If they can effectively exhaust the heat from the case its not an issue... granted no one really wants that but thats a whole different story.
Yeh, like it's not economically viable like I described earlier.
Did you even watch the video I posted Rroff?
The guy had quad SLI 480's and had to get an electrician to re-wire his computer room with new breakers to prevent tripping the electrics...
By the below chart folks would have to call in the electrician if the wanted to run SLI GTX480 512's? Is this not a HARD TDP LIMIT Rroff?
"As we had expected, the stand-by power consumption of 512SP GTX 480 was 17W higher.

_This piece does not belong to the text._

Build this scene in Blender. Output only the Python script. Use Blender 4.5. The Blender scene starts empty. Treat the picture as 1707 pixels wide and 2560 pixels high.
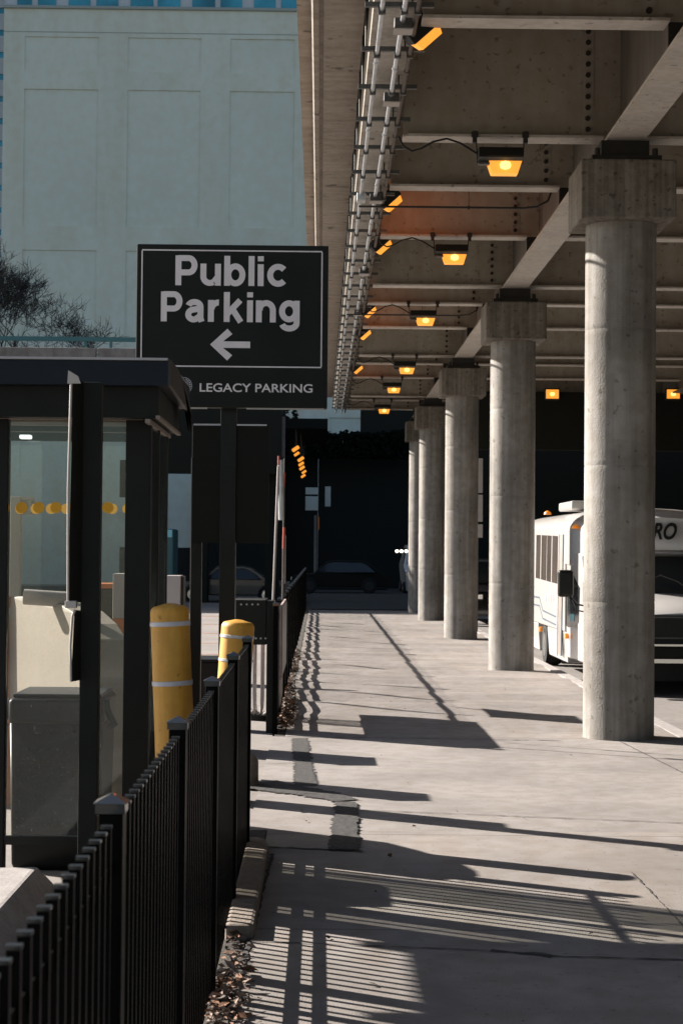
import bpy, bmesh, math, random
from mathutils import Vector, Matrix
random.seed(7)
S = bpy.context.scene
COL = S.collection
R = math.radians

# ------------------------------------------------------------------ camera
F, CX, CY, H = 4460.0, 853.5, 1280.0, 1.93
def cam_rot(yaw, pitch, roll):
    return Matrix.Rotation(-yaw, 3, 'Z') @ Matrix.Rotation(R(90) + pitch, 3, 'X') @ Matrix.Rotation(roll, 3, 'Z')
def proj(M, d):
    v = M.transposed() @ d
    return CX + F * v.x / -v.z, CY - F * v.y / -v.z
yaw, pitch, ROLL = 0.012, 0.0215, R(0.5)
for _ in range(30):
    px, py = proj(cam_rot(yaw, pitch, ROLL), Vector((0, 1, 0)))
    yaw += (800 - px) / F * -1
    pitch += (py - 1376) / F * -1
CM = cam_rot(yaw, pitch, ROLL)
cd = bpy.data.cameras.new("camera"); cam = bpy.data.objects.new("camera", cd); COL.objects.link(cam)
cd.sensor_fit = 'VERTICAL'; cd.sensor_height = 36; cd.lens = F / 2560 * 36
cd.dof.use_dof = True; cd.dof.focus_distance = 13.0; cd.dof.aperture_fstop = 9.0
cd.clip_start = 0.1; cd.clip_end = 600
cam.matrix_world = Matrix.Translation((0, 0, H)) @ CM.to_4x4()
S.camera = cam
def P(px, py, Y):
    """the point at depth Y seen at photo pixel px, py"""
    d = CM @ Vector(((px - CX) / F, -(py - CY) / F, -1))
    return Vector((0, 0, H)) + d * (Y / d.y)
def G(px, py, z=0.0):
    d = CM @ Vector(((px - CX) / F, -(py - CY) / F, -1))
    return Vector((0, 0, H)) + d * ((z - H) / d.z)

# ------------------------------------------------------------------ light
AZ, EL = R(32), R(27.3)
sdir = Vector((-math.cos(AZ) * math.cos(EL), math.sin(AZ) * math.cos(EL), math.sin(EL)))   # towards the sun
W = bpy.data.worlds.new("World"); S.world = W; W.use_nodes = True
nt = W.node_tree; bg = nt.nodes['Background']
sky = nt.nodes.new('ShaderNodeTexSky'); sky.sky_type = 'NISHITA'; sky.sun_disc = False
sky.sun_elevation = EL; sky.sun_rotation = math.atan2(sdir.x, sdir.y)
nt.links.new(sky.outputs[0], bg.inputs[0]); bg.inputs[1].default_value = 0.05
sl = bpy.data.lights.new("sun", 'SUN'); sl.energy = 5.0; sl.angle = R(0.5); sl.color = (1.0, 0.925, 0.85)
so = bpy.data.objects.new("sun", sl); COL.objects.link(so)
so.rotation_euler = sdir.to_track_quat('Z', 'Y').to_euler(); so.location = (-20, 20, 20)
S.view_settings.view_transform = 'Standard'; S.view_settings.look = 'None'
S.view_settings.exposure = 1.75; S.view_settings.gamma = 1
S.render.engine = 'CYCLES'
S.cycles.use_denoising = True
S.cycles.max_bounces = 8; S.cycles.diffuse_bounces = 5; S.cycles.glossy_bounces = 4
S.cycles.transmission_bounces = 8; S.cycles.transparent_max_bounces = 16
S.cycles.sample_clamp_indirect = 6; S.cycles.caustics_refractive = False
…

Under full load the GPU voltage of reference GTX 480 was 1.0V, while 512SP edition was 1.056V. Surprisingly, the full spec’ed GTX 480 sucked 644W power, which was 204W higher than 480SP GTX 480!"
NO HOTLINKING
http://en.expreview.com/2010/08/09/world-exclusive-review-512sp-geforce-gtx-480/9070.html/6
The reason why nVidias GF100 market share is relatively small is due in the most part to; being late to the market when many people had already bought 5 series GPUs and not being cost effective to the consumer in comparision to the 5 series. With the 460 cards things have kicked off because they offer competitive price/performance the number of people put off by the heat and noise is fairly small - not insignificantly small but not a huge proportion either.
That's not true Rroff, GF100 particularly the GTX470 offer(ed) ALLOT of performance for it's money yet it's market share is terrible, even the 480 offers great value, but it's DX11 market share % is decreasing.
Even with the delay it's market share should be much better than it is.
While the 460 market share did look positive when it first released, it has somewhat slowed down considerably looking at steam, maybe it's a blip, who knows?.